Os Arcade Fire estão de volta a Portugal. Há dois anos, no Rock in Rio-Lisboa, foi assim
26.01.2016 às 12h27
A banda canadiana foi hoje confirmada no NOS Alive. Ainda se lembra do concerto arrebatador de 2014, no Parque da Bela Vista?
Se a memória não nos atraiçoa, quando os Arcade Fire pisaram pela primeira vez solo português estavam já em estado de graça: nesse longínquo verão de 2005, em Paredes de Coura, já toda a gente sabia que Funeral, editado em setembro do ano anterior, não era mais um disco de uma banda indie à procura de ser grande - era a banda sonora capaz de pintar o cenário de um pedaço de vida. As voltas e os mistérios de Funeral eram tão singulares que a nação alternativa não esperou para adotá-lo como disco de estimação, o primeiro clássico do pós-novo rock (Strokes, White Stripes), o primeiro conjunto de canções isento de inscrição numa "cena" da década dos 00. Funeral era Arcade Fire e os Arcade Fire eram os Arcade Fire - não era uma banda tipo qualquer coisa.

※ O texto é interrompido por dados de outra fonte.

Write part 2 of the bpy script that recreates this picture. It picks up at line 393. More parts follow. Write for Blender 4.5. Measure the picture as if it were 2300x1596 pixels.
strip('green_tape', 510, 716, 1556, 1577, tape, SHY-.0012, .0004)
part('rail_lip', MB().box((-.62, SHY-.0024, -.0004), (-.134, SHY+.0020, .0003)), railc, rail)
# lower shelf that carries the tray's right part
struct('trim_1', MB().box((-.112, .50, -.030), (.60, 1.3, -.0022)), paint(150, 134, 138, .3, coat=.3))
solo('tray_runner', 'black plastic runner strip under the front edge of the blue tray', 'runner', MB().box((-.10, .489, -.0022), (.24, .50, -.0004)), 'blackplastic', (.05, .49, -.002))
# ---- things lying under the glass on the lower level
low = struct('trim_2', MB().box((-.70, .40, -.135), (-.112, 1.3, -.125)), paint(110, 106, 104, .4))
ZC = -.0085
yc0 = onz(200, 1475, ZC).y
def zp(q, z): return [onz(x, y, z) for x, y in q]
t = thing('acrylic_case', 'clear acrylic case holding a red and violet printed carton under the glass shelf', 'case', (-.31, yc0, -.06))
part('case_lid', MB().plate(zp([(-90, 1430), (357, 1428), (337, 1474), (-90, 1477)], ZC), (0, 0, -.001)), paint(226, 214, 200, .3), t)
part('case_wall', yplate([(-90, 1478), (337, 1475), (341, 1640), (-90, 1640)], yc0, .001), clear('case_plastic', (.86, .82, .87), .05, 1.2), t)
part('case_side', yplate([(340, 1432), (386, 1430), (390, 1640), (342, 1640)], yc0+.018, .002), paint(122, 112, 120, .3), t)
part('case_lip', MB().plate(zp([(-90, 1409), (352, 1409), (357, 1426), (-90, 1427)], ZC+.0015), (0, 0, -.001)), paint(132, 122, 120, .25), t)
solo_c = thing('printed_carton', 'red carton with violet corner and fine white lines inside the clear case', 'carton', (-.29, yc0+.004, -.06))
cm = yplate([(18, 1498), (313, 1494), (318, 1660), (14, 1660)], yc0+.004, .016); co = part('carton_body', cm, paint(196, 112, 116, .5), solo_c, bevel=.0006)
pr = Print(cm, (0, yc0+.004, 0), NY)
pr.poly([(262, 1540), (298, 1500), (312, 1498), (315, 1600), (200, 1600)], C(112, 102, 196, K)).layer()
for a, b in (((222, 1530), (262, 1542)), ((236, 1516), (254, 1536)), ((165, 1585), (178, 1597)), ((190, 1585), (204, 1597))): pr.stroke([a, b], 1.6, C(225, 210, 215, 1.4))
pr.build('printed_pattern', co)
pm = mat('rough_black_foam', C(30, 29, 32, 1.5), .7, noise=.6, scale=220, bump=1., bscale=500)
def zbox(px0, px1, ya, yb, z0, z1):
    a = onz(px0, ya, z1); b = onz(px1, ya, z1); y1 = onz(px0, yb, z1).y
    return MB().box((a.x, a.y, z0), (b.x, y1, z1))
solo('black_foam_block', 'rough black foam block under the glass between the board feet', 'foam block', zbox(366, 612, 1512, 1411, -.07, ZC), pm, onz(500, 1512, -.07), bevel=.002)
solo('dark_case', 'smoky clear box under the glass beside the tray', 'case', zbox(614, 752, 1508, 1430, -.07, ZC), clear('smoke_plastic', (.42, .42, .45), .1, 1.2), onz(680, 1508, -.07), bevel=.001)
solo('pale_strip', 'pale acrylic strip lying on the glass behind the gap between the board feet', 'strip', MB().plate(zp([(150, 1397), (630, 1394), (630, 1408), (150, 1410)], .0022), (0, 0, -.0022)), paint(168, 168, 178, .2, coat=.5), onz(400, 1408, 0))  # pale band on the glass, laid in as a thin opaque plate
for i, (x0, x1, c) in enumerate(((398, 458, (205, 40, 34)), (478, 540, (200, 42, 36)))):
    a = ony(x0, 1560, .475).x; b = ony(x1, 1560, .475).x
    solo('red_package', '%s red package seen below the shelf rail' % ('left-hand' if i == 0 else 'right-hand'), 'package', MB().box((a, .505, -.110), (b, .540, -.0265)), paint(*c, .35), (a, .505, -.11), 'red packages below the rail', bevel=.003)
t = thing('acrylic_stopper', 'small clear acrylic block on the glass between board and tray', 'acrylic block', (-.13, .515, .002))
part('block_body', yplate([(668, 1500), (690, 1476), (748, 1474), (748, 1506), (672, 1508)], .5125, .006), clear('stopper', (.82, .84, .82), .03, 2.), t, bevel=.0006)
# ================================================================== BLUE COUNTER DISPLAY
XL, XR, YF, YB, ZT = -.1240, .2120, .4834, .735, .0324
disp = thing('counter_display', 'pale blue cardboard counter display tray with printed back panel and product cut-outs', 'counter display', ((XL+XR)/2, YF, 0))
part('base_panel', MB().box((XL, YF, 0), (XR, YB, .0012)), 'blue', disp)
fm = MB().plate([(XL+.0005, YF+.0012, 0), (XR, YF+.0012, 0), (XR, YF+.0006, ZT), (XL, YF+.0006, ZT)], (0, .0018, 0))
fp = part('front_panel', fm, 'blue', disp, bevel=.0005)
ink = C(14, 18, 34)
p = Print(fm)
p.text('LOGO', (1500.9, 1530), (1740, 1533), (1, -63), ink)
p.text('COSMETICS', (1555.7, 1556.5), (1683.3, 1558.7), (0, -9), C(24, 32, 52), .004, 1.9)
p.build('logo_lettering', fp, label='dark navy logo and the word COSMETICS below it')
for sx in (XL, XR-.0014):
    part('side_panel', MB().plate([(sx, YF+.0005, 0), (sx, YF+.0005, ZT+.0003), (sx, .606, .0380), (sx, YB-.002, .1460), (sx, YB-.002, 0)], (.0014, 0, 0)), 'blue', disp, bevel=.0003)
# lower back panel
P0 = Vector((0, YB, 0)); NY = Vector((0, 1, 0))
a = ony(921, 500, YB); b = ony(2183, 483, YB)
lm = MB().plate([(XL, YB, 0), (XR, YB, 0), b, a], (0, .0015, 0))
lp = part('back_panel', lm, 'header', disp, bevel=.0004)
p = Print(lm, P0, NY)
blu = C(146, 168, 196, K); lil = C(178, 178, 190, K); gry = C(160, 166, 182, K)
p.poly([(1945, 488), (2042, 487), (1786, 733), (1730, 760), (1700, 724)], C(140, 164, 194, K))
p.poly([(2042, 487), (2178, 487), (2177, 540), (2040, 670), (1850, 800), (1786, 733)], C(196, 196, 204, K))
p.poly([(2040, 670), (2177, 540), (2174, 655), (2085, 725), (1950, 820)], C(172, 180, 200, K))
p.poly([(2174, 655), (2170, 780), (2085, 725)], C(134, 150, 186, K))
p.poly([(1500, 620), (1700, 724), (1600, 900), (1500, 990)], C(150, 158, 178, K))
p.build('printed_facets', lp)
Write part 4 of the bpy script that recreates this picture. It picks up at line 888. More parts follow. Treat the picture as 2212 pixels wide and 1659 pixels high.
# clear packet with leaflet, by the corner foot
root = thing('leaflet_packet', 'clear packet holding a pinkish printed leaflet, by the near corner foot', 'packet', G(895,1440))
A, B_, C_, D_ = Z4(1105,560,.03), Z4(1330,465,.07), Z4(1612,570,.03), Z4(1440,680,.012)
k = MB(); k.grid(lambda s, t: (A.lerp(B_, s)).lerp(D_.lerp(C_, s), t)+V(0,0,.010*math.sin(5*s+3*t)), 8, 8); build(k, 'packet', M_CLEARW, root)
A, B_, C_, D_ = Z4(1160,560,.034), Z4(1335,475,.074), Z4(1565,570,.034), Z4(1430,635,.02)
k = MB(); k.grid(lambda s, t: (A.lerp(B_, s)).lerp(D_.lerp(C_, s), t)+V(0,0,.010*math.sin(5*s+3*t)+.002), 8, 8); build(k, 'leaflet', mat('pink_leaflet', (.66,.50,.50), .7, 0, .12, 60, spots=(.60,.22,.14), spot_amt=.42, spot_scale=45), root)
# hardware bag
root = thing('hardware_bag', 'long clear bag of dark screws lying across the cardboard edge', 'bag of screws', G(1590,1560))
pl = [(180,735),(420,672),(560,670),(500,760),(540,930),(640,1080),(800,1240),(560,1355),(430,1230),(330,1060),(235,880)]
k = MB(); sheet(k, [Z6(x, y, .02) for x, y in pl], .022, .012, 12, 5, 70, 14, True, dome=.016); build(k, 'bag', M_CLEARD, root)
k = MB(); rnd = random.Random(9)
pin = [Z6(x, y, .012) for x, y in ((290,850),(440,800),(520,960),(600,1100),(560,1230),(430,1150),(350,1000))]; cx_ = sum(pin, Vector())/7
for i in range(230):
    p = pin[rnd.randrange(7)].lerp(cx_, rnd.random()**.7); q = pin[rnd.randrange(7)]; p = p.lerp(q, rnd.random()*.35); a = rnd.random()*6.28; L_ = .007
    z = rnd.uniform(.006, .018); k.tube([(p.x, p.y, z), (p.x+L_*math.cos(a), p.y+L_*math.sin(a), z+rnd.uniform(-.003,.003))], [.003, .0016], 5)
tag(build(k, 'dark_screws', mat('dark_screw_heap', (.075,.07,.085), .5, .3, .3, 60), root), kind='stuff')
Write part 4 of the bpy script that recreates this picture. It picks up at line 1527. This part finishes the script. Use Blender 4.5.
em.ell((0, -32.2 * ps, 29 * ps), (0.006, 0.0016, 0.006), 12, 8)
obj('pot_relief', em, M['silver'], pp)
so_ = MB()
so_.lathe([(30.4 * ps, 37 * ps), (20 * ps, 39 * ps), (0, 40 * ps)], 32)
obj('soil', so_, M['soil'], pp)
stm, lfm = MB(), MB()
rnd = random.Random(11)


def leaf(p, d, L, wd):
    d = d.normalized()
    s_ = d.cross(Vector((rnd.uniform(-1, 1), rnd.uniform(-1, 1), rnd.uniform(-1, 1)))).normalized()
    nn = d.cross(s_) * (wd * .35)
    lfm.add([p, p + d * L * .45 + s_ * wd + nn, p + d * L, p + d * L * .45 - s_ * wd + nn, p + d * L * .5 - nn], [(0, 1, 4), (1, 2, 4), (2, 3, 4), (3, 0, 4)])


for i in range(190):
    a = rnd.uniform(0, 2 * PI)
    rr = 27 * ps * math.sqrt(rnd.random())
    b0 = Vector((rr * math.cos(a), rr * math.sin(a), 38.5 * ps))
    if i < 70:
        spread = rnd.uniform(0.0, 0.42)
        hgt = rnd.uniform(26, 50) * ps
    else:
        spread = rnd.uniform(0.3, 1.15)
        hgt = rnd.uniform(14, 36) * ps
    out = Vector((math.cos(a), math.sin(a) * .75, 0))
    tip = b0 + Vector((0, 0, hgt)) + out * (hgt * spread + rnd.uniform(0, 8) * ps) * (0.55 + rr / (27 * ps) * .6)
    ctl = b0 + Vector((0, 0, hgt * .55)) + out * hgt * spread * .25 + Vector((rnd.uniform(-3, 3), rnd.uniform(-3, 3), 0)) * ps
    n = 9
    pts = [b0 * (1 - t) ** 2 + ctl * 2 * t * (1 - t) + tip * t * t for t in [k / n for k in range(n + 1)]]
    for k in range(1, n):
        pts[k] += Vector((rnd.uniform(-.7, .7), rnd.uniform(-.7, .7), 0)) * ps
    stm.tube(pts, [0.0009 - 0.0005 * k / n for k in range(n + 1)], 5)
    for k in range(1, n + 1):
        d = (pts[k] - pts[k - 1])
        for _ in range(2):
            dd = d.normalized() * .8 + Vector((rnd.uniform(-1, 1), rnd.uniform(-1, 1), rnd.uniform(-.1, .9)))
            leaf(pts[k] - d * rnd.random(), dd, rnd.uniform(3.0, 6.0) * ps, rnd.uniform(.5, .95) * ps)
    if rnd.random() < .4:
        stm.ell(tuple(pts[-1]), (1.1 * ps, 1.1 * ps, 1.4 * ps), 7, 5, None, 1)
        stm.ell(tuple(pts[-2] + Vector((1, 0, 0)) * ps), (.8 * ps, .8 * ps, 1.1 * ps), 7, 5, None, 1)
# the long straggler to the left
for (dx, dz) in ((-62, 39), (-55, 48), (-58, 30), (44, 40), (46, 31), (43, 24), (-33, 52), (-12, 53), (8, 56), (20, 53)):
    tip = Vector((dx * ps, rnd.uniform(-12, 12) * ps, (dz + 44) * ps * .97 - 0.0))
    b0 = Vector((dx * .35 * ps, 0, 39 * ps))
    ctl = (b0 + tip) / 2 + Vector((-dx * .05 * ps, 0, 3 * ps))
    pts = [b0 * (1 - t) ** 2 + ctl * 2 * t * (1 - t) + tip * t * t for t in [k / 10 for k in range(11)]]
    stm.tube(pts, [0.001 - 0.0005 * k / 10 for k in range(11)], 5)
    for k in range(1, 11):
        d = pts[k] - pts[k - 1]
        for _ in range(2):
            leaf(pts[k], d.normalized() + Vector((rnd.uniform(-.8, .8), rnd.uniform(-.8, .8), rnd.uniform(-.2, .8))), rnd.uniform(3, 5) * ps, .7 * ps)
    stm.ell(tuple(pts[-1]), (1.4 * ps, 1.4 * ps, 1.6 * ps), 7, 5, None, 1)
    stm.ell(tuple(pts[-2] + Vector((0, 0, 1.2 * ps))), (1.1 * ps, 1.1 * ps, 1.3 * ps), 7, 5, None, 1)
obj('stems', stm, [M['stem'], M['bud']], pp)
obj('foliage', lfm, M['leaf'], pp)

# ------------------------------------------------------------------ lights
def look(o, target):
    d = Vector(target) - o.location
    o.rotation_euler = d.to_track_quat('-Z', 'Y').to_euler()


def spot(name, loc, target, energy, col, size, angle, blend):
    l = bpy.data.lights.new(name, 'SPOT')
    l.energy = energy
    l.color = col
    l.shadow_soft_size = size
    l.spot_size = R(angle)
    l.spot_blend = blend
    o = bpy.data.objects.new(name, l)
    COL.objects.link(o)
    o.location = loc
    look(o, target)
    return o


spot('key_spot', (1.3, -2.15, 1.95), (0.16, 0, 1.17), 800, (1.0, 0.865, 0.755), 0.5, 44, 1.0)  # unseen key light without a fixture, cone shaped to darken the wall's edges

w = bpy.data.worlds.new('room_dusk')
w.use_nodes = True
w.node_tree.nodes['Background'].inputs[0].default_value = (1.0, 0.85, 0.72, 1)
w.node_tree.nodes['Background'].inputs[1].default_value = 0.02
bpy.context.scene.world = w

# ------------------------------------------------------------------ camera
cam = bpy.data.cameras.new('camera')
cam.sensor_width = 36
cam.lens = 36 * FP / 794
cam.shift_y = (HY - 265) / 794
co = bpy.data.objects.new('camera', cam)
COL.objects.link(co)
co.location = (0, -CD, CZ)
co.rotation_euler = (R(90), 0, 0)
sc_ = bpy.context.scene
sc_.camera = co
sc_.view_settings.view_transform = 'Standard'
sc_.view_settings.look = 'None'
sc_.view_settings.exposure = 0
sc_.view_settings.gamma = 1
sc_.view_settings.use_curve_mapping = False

Quase nove anos depois, vê-los no mais amplo palco do Rock in Rio-Lisboa obriga-nos a um esforço de retrospetiva. Como é que uma banda de estimação de uma fação desalinhada com o rock de massas acaba a tocar na catedral do rock (ou da pop, concedemos) de massas? A resposta é relativamente simples, mas explica o complicado: porque soube manter os fãs que já tinha, angariando muitos mais. E isso só se consegue, salvo melhor explicação, de duas maneiras: aproximando-se das massas ou levando as massas a aproximar-se de si. Não será estranho que os Arcade Fire tenham feito as duas coisas e, com isso, dotando o seu percurso de uma aura de credibilidade bem difícil de almejar. Quem ouve Reflektor, ambicioso duplo álbum lançado no final de 2013 e repositório de rock, pop electrónica, temperada por pós de dub, dancehall e ritmos do caribe, não sente que a banda dos épicos elétricos de Funeral mudou de negócio. Quem só aparece agora, a reboque da verve recente, não vai achar que o passado distante de Win Butler e companhia era mobília tosca a precisar de acabamentos.
Entre um e outro álbum, entre o primeiro concerto entre nós e o desta noite, houve mais discos, mais concertos, inflexões mais suaves ou pronunciadas, beijos na cara do indie ou piscares de olho ao mainstream mais cintilante. Nesse sentido, os Arcade Fire são, ainda, uma banda à moda antiga: o showbusiness não exclui aventura, o "make believe" não é uma farsa; é ele próprio uma razão de existência. A dúzia de almas que vemos em palco a trocar constantemente de instrumento e de posição parece, grosso modo, uma banda de casino embriagada a tocar no jardim de verão do palácio. Vestidos para a festa, com fatos reluzentes e uma solenidade algo cómica, os Arcade Fire rapidamente se ensopam em transpiração e, solenidade da farpela à parte, entregam-se abnegadamente à missão de dar espetáculo. Fazem-no como se estivessem treinados para a liga dos campeões desde o tempo em que andavam nos campeonatos regionais. Secção de metais e umas mãos extra na percussão acrescentam-se à formação habitual, onde se destacam naturalmente Win Butler (voz, guitarra, piano, chefe de orquestra), Régine Chassagne (voz, uma data de instrumentos) e Richard Reed Parry (teclados, percussão, ruivo mestre de cerimónias, etc). Note-se o retorno à casa de Sarah Neufeld, violinista que por altura da edição Reflektor saíra para lavrar um disco a solo.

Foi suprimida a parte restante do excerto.